I guess we should be thankful the latest Indian train delay was only 3 hours (no excuse given of course) and that we didn’t have to spend it in some station control room being stared at by curious Indians. Nope, we spent it on the platform instead with hundreds of equally curious Indians, not to mention sufficiently hungry mosquitoes.

· Different
I found Mumbai to be different to how I remember it being 5 years ago. The changes were good, and very un-Indian like. We didn’t see any cows on the street, no auto-rickshaws (seemingly they have been banished to the more polluted outskirts) and very few beggars (maybe they have been banished too). The streets seemed more ordered, tidier & generally less chaotic. Of course they are probably not; maybe I’ve grown a thicker skin in the 5 years I’ve been away and maybe they still are the manic, noisy confusion of chaos and mayhem that I remember them to be.

· “Jolly good old son”
I found it surprising that I actually enjoyed watching a game of cricket in Mumbai’s Oval Maidan. Until today cricket was a spectacle I found about as enjoyable as watching paint dry. Pat, an avid cricket fan, knew that and shortly after looking at the scoreboard went to work on me.

“Right Dave. The game is in the 2 inning, the team batting is chasing a score of 156 runs. It’s the 6th over, no wickets have fallen and the bowler, who has just bowled a wide, has 4 balls left.”

“Say what lad? Come again,” I said clearly lost as to the meaning of what he had just said.

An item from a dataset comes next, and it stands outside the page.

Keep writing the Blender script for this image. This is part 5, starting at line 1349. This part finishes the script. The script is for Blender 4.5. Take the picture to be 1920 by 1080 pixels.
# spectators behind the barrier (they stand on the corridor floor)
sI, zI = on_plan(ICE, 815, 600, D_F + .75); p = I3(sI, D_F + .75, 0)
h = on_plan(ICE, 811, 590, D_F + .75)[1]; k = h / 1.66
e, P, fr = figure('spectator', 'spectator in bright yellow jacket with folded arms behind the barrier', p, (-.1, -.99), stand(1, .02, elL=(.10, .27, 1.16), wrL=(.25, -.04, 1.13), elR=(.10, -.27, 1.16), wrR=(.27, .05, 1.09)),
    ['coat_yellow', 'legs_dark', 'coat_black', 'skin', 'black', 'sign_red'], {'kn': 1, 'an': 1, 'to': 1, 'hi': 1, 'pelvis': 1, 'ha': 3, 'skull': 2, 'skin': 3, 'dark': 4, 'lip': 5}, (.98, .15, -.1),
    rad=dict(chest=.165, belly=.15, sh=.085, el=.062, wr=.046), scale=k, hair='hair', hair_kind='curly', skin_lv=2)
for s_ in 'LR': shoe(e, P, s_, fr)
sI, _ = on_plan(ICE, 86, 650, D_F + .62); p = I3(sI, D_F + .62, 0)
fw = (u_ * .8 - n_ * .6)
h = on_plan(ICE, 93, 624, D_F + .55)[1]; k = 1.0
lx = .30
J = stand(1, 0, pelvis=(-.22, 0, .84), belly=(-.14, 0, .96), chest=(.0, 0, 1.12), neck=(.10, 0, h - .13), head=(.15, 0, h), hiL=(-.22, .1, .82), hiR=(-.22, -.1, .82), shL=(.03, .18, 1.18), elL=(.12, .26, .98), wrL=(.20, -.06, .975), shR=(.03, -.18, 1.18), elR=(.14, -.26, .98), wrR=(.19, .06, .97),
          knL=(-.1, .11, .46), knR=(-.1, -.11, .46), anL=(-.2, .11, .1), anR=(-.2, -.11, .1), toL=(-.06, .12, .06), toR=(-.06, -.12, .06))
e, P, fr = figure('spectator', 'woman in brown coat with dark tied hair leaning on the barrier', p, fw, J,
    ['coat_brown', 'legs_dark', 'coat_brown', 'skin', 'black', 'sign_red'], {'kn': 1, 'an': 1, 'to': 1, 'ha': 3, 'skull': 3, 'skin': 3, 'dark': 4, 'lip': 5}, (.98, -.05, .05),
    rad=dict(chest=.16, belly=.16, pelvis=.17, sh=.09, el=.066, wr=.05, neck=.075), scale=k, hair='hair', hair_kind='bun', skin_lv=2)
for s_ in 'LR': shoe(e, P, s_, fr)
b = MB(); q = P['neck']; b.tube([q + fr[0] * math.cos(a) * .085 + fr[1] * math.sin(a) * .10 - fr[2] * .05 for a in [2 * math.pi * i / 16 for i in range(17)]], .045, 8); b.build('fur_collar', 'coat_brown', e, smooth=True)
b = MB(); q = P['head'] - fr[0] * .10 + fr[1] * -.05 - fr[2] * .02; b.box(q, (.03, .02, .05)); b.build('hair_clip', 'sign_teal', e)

And so it was that over the next 2 hours I received my education on that great bastion of Englishness, cricket. I never did ask him if I was a good or bad student. I probably didn’t want to know the answer.

· No upkeep
As we walked around Mumbai today we wondered did the Indians actually realise that without the colonial buildings we spent the afternoon gawking at there would be very little reason for anyone to want to have to deal with the city’s madness. We assume they don’t and that probably explains why they don’t seem to make any effort whatsoever to keep the buildings in good condition. Looking at VT terminus train station today, Mumbai’s main train station in the city and the grandest of all the colonial buildings, we couldn’t help but comment on the fact that the building probably hadn’t received any attention, apart from the attention it receives from tourist’s cameras, since it was built by the British in 1887. And it’s like that with all the buildings, most of which are still in use today; they all look like they have just been left to fall apart, with the inside of VT terminus resembling a dark, dusty barn.

· Beating The Odds
We got to talking over our final few Kingfisher beers tonight about China & India, a sort of retrospective look. The conversation developed into one in which we found ourselves agreeing, unquestionably, that we lucked out by not being born into either country. We definitely beat the odds (as did any non-Indian or non-Chinese reading this, well done) considering the odds of entering the world as either Chinese or Indian is approximately 40:1 – collectively the Chinese & Indians make up 40% of the World’s population. We then tried to calculate the odds of being born Irish (after all, there are only 4.3 million of us out of a World population of 6.4 billion) but too may Kingfishers, coupled with the lack of a calculator, made that a task beyond our abilities at the time. We made a attempt but quickly gave up, unquestionably agreeing once more that we’d definitely beat the odds there too. Slainte!

· No Salvation
There’s no such thing as a free lunch, unless you stay, like us, at the Salvation Army Red Shield guest house here in Mumbai. The Salvos are good enough to care about the nutritional intake of their guests and thus they include 3 meals with the room rate. We’re going to miss our free breakfast in the morning (because we’ll be out of here at 4 a.m.) and we missed our free lunch this afternoon (because we were watching cricket) but we did leave the bar this evening to head back around the corner in time for dinner, a dinner that had Pat wishing we had stayed in the bar supping Kingfishers & being thankful we’re not Inidian.

“Liver! I hate liver, it’s the cheapest cut you can get” he informed me, before going on to tell me that he likes his peas and carrots to actually taste like peas and carrots.

I didn’t see anything wrong with the meal and we both agreed that the spuds were the best part. Pat cheered up when we returned to the bar for a final few Kingfishers.

· Oh Man
Pat keeps asking me why we’re going to Oman, our next stop.

“Muscat! What? Where’s that Dave?”

“It is in Oman, Lad. It is the capital city. And from what I gather people go there to experience a real, authentic and hereto relatively undiscovered corner of the Arabian Peninsula.”

I kind of like that answer but it doesn’t seem to wash with Pat and I’ve told him I’ve little else beyond that to entice him with. As I said, we really don’t know what to expect.